To be sure, the shift toward data-driven decision making in HR, underpinned by algorithms and machine learning, is uncharted territory for most organizations. Organizations collect education, experience, and performance data for employees, of course. But they have little to show in terms of how HR can help drive business strategy from that data.
“The problem lies in the fact that HR functions have tons of data but no real expertise in how to manage and analyze it to create actionable outcomes,” says Deepali Vyas, senior client partner and global co- head of Korn Ferry’s fintech practice.
Vyas says that increasingly, organizations—particularly those in the Fortune 500—are trying to solve the problem by creating an “HR data scientist” role. In its ideal form, the HR data scientist combines employee performance data with personal, environmental, social, and other external facts to create strategies to improve employee experience, cross-company collaboration, productivity, and employee well-being.
Moving past simply analyzing survey results is the next data frontier for HR leaders, says Brock. A dedicated HR data scientist can help generate insights to “direct the actions of leaders and employees,” he says.
Imagine a head of sales or marketing going to the CFO with a new capital expenditure project that will cost millions of dollars. Undoubtedly, the request would be met with a barrage of questions, among them what the money is being used for, how it will be divided by region, and of course what the expected return on investment is. Now imagine the response to those queries being “I don’t know.”
That would never happen, because the head of sales or marketing would never make such a request without working up a full forensic data analysis of the investment. But HR functions frequently lack the same kind of analytical sophistication when it comes to their initiatives, even though talent costs can range from 15% to 40% of an organization’s overall capital expenditures.

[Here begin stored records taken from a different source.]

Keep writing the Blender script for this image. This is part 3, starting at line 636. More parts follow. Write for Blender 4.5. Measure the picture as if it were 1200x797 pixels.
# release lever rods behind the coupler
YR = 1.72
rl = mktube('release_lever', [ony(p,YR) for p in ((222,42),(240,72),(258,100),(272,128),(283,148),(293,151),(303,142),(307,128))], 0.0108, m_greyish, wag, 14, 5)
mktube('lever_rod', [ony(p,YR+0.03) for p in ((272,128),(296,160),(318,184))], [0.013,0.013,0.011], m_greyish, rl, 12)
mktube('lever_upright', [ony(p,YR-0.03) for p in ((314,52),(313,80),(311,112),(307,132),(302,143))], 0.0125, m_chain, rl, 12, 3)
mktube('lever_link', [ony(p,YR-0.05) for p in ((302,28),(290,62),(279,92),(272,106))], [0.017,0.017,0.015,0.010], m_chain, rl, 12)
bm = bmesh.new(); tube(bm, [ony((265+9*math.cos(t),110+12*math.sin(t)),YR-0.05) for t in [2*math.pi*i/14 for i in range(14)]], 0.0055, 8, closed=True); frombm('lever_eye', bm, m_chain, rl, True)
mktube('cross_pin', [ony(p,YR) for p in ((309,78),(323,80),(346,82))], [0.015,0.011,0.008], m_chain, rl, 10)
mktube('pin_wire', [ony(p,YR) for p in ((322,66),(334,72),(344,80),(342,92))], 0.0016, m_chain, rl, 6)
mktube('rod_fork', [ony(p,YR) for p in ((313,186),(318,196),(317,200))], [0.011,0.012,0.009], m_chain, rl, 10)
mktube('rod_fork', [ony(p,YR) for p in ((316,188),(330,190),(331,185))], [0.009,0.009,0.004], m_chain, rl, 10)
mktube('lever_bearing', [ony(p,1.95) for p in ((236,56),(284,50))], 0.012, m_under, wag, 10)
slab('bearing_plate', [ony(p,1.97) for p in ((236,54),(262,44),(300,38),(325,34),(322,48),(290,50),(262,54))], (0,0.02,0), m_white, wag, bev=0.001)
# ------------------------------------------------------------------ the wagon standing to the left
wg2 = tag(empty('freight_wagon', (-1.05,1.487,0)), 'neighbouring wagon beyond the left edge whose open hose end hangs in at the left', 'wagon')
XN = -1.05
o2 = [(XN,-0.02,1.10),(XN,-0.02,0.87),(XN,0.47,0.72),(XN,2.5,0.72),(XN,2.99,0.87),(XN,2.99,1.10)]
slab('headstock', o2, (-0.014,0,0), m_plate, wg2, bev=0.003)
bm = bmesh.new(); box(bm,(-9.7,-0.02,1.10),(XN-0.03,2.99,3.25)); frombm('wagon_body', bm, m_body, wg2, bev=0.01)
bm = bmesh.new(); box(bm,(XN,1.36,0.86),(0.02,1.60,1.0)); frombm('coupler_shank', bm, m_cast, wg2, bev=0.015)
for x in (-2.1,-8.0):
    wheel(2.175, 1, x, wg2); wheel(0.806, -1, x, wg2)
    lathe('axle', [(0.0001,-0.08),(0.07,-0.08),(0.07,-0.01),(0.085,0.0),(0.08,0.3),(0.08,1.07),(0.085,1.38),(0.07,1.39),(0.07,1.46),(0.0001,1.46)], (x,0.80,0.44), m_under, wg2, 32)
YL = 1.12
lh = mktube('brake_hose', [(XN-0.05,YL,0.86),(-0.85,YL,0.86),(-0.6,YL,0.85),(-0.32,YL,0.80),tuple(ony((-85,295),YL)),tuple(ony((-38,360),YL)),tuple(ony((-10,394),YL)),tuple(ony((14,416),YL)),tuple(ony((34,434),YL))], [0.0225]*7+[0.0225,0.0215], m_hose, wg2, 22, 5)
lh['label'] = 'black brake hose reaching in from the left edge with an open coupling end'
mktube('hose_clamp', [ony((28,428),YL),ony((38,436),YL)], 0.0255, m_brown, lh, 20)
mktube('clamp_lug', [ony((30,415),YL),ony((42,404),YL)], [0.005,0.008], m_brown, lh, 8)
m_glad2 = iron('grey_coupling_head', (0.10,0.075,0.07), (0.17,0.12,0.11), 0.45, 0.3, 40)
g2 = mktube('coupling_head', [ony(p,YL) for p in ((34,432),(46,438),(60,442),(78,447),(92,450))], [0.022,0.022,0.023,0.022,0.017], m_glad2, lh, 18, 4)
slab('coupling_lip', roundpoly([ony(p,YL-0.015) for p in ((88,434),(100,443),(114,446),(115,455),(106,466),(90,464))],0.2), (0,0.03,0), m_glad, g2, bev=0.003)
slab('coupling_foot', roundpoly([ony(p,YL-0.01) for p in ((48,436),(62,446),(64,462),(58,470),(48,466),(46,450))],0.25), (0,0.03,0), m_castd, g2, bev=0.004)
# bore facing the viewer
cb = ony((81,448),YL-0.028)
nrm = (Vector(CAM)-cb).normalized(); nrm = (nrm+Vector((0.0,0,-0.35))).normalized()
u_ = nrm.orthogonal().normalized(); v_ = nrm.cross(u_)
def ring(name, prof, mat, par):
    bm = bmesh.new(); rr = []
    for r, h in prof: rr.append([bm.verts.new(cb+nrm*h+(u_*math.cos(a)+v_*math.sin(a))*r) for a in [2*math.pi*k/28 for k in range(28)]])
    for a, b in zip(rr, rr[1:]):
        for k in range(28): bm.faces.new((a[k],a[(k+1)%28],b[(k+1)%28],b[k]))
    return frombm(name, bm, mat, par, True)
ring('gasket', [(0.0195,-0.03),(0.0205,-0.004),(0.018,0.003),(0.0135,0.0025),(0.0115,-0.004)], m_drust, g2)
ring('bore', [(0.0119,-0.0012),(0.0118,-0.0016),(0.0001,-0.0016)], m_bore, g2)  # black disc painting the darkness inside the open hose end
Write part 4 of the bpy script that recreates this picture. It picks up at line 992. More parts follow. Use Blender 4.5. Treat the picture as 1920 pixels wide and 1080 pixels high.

“HR hasn’t been speaking the same language as other business units,” says Jeremy Welland, global head of data and analytics at PayPal.
These days, however, an overwhelming number of critical business decisions revolve around finding top talent, developing a healthy corporate culture, and focusing on various people-related issues across the talent life cycle. HR leaders must decide and execute on talent acquisition, leadership development, human resources technology platforms, compensation, performance management, culture, diversity and inclusion, learning and development, succession planning, and employee relations, among a host of other requirements.
Dan Kaplan, a senior client partner with Korn Ferry’s CHRO practice, says HR leaders must start leveraging data and analytics to show the payoff of talent investments in ways the CEO and board can understand. “They need to back up their work,” so to speak.
Kaplan also says HR leaders need to think bigger—in terms of both initiatives and scale. On the initiatives side, HR leaders need to show how they are helping achieve strategic business goals across the organization. On the scale side, processes need to be designed with AI and automation in mind so that the data they collect can deliver on those goals in real time.
This is where an HR data scientist comes into play. Having a data leader in place can speed up the time it takes to build systems, and that person can help decipher links between data points and their business value, which might not be seen or understood by traditional HR leaders. For instance, the data may shed light on career pathway patterns, or on a set of specific reasons that employees are voluntarily leaving the organization. But if there is no data set to analyze a particular thesis, who will know? “Success means thinking big enough to link analytics to outcomes leaders care about achieving,” says Welland.
For many HR leaders, AI is used primarily in talent acquisition, as this is the area where companies see significant, measurable, and immediate results. AI can reduce time to hire, increase productivity for recruiters, and deliver an enhanced candidate experience that is seamless, simple, and intuitive.
But for all its value, AI also has significant drawbacks for HR leaders. It can be biased, for one. It also can’t account for intangible traits such as communication and collaboration skills that are hallmarks of high-potential talent. “AI-based recruiting tools are not bespoke,” says Vyas. “They can’t tell HR leaders what will make someone successful in their company.”
By contrast, Vyas says a dedicated HR data scientist can add diversity of thought to talent recruiting and retention. They can reverse engineer what makes an organization’s best employees successful by putting a sharper filter on how skills, experiences, personality traits, organizational culture, and other factors combine—and how that leads to success or failure.
Put another way, an HR data scientist can help HR leaders better identify what factors lead particular sets of talent to sustained high performance, which is particularly valuable for roles where success is more subjective and the determination could vary depending on who is doing the evaluating. Rather than hiring for a strict set of capabilities, an HR data scientist can also help identify where skill gaps exist within an organization and thereby open up recruiting or internal development to a broader set of talent to fill them.
That’s why, though he’s only been in the role for less than a year, Brock says he has big plans is to develop a “forward-deployed data team” for Coinbase’s HR operation. “We want data at the front of HR, not in the background.”